Where are some places you’ve found joy within the country/Americana world?

I’ve been lucky to play with some wonderful queer country musicians, like Jude Brothers, Lisa Kori, and Nate Smerage in the band right now, who routinely challenge the aesthetic and social boundaries of country music. There is of course such an incredible lineage of queer country, and I would not be the first or the smartest person to put a magnifying glass to the cocaine and rhinestones of the genre and report that it’s always been a complicated stew.

If I can be reductive for a sentence about that complicated stew, I will say this: there is a cleverness in country music I respect, a sort of resourceful evasiveness, that pops up sometimes even in the corniest country music. I think there is a somewhat winding but clear connection between surviving in this brutal world and a stupid pun like “if I said you had a beautiful body, would you hold it against me.” I think some of the simplest and most beautiful moments in country music feel like locking eyes across the room and sharing some coded wink, knowing what someone else is thinking, even if it wouldn’t be the best idea to say those things out loud in that particular dark and/or smoky room. Some of this also bleeds into the idea of folk music, the connective tissue of “we’ve never met, but I also know that melody”—but some of it is anti-folk, I think, in that it remembers and respects that we’re all ultimately different and mysterious and we shouldn’t ever try to cram our radical alterity into any fascist vision of “shared norms.”  
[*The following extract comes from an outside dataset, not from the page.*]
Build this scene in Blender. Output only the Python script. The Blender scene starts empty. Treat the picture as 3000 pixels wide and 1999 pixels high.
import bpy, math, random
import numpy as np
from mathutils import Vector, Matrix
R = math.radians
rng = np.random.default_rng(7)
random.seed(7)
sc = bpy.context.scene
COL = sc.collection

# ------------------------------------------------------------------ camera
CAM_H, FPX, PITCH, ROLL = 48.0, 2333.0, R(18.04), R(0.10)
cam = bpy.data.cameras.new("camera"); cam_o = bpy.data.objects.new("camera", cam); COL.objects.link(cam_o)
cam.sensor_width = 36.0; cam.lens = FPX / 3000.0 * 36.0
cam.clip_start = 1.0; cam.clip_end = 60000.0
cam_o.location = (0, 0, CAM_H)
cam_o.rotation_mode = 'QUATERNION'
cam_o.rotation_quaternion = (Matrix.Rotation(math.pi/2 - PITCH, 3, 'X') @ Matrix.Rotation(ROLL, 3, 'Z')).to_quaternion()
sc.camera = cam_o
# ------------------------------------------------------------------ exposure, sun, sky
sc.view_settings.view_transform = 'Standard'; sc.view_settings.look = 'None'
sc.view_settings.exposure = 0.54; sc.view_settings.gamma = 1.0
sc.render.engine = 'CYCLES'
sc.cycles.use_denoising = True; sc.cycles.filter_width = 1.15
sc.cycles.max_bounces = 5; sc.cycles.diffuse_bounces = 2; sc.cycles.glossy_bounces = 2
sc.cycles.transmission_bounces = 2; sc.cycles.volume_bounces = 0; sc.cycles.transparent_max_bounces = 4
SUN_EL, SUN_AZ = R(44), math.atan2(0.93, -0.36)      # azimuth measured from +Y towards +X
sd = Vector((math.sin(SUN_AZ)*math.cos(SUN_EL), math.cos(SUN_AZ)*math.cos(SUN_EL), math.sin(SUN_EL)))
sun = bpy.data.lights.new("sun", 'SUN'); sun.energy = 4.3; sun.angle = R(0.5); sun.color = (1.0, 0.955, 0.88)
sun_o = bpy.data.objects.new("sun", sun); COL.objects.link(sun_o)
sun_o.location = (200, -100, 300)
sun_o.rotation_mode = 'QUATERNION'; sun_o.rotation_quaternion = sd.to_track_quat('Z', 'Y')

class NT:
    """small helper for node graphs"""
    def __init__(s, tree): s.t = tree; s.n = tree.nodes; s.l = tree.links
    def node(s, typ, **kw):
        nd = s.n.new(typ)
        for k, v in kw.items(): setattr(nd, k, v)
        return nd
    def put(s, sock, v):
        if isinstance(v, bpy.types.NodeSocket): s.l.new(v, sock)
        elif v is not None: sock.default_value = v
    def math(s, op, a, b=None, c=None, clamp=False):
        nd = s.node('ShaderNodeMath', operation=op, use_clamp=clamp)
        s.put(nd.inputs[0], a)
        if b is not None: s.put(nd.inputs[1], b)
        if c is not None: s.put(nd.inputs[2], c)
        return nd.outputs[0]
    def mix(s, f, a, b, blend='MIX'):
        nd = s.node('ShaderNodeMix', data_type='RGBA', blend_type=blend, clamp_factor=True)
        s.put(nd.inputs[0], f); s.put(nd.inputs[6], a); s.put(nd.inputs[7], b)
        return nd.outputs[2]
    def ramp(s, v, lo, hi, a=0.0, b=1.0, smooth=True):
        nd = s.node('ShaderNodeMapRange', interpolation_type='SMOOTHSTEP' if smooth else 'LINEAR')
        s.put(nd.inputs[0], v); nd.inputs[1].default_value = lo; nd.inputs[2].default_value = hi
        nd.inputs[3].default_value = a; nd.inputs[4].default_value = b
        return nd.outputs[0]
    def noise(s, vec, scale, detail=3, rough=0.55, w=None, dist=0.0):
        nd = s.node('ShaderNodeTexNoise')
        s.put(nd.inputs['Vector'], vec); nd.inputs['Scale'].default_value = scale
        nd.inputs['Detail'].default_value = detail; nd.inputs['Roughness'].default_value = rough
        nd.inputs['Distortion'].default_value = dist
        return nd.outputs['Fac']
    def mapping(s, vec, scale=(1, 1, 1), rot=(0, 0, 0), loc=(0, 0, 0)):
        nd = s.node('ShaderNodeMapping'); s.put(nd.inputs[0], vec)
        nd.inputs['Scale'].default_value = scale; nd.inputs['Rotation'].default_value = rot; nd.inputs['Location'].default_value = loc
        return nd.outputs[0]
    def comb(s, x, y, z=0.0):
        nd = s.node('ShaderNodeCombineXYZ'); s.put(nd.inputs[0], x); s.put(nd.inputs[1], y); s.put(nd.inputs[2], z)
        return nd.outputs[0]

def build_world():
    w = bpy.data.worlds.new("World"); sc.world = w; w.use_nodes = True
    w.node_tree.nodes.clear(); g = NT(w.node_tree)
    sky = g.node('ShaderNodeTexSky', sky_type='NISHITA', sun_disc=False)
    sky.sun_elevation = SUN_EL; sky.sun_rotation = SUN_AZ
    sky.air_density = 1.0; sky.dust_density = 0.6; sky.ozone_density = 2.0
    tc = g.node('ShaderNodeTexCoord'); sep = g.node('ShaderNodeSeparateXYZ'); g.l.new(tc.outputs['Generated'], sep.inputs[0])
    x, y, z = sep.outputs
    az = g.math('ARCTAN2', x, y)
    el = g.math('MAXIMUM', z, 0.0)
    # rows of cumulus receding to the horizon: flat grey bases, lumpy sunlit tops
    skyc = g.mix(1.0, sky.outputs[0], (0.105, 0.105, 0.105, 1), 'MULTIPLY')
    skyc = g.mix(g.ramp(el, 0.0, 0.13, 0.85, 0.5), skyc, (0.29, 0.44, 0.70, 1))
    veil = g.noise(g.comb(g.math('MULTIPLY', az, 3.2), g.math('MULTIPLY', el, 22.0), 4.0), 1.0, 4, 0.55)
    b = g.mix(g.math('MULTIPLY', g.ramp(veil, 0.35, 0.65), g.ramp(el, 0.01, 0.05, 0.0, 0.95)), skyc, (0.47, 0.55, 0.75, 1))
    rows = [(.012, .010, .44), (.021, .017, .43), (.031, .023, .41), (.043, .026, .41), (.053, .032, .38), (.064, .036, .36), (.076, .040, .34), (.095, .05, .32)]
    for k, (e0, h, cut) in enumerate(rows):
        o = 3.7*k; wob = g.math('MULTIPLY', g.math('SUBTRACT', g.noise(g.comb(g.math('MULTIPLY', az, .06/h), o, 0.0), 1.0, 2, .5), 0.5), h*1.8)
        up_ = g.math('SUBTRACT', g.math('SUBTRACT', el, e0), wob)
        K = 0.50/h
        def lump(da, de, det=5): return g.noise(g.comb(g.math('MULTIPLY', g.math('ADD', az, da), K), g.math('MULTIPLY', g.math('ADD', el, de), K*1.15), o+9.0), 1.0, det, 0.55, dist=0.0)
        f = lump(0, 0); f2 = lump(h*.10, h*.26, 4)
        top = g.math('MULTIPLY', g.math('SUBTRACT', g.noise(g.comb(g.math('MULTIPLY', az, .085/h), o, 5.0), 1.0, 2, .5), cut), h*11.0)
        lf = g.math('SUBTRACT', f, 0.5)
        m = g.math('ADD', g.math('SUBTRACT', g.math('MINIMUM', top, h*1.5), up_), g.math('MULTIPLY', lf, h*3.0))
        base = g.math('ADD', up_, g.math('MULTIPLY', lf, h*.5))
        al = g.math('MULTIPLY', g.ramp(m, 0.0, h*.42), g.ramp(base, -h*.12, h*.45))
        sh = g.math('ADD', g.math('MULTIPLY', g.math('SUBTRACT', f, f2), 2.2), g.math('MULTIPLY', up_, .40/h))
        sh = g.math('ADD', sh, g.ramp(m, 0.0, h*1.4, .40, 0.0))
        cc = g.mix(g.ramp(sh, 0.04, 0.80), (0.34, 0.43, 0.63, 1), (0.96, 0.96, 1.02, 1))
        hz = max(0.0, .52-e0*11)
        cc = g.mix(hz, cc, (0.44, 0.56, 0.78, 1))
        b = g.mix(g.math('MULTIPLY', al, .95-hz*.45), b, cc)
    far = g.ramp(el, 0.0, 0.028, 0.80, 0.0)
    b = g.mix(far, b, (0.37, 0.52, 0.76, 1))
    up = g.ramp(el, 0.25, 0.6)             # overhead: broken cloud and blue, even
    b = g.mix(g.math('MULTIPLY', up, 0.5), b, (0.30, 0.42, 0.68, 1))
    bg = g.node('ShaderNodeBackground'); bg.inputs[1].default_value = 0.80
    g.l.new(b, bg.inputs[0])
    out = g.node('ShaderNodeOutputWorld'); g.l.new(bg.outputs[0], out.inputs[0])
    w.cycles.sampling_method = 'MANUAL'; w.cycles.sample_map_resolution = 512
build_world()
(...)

Two books that I love (and that readers of A&T probably already know about): Rednecks, Queers, and Country Music by Nadine Hubbs and the Mark Allan Jackson-edited anthology The Honky Tonk on the Left. Also a big fan of Country Soul by Charles Hughes, which complicates the conventional history of racial music genre divisions among session players in Memphis, Nashville, and New Orleans.

Have you ever been given something remarkable by a fan?
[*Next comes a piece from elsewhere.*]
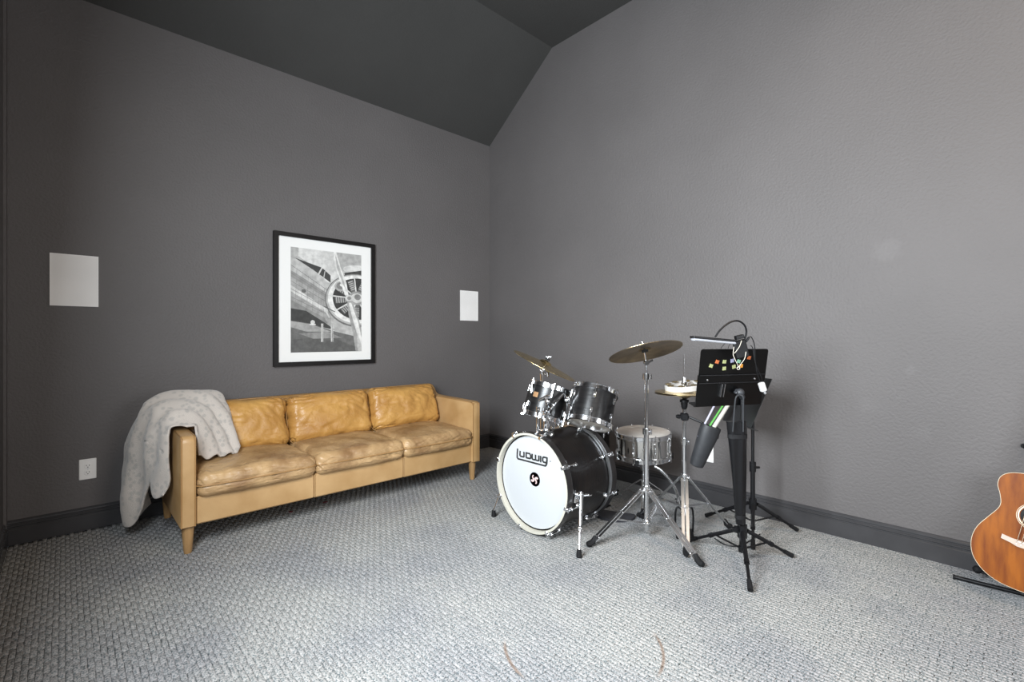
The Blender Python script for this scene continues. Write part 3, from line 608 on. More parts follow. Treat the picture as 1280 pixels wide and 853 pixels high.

During lockdown, along with pining to get back on the road and trying to convince life to stop killing my friends and family, I was lucky enough to find a lovely community of folks online. This was and is through TikTok—sort of a surprise for me! But people seemed to really connect with me stitching poems and pawn shop vacation videos and music together into these little minute-long bursts. Honestly I kind of love the message-in-a-bottle (in a sea of bottles) feel of it. For a while there in the thick of lockdown, TikTok did exactly what social media supposedly does not do: made me feel less alone.

Through those connections, we put together a collaborative music video for our song “Outside of Reno” with a series of ridiculous prompts, gathering little videos of people with disco balls in bathtubs and eating popsicles on the roof of a hearse. Circling back to that idea of coded winks, this experiment was like the embodiment of everything I love about music and art and strangers. It’s like when David Berman sang that he was working at the airport bar and it was like “Christmas in a submarine”—it feels incredible to say something like that, something from the most specific backwaters of your imagination, and have other people out there in the world go “oooh, I know what you mean.”

So making that video with people and feeling seen, feeling like there were people out there who understood these stories around the fire that I can’t pin the origin of even as I’m telling them. And not only did folks understand them, but they were in fact ready to re-tell them, make them their own—that sort of beefy version of “singing along” is how I’ve always connected to art, and having people connect to my own songs in that way is probably the biggest thing of all that keeps me going.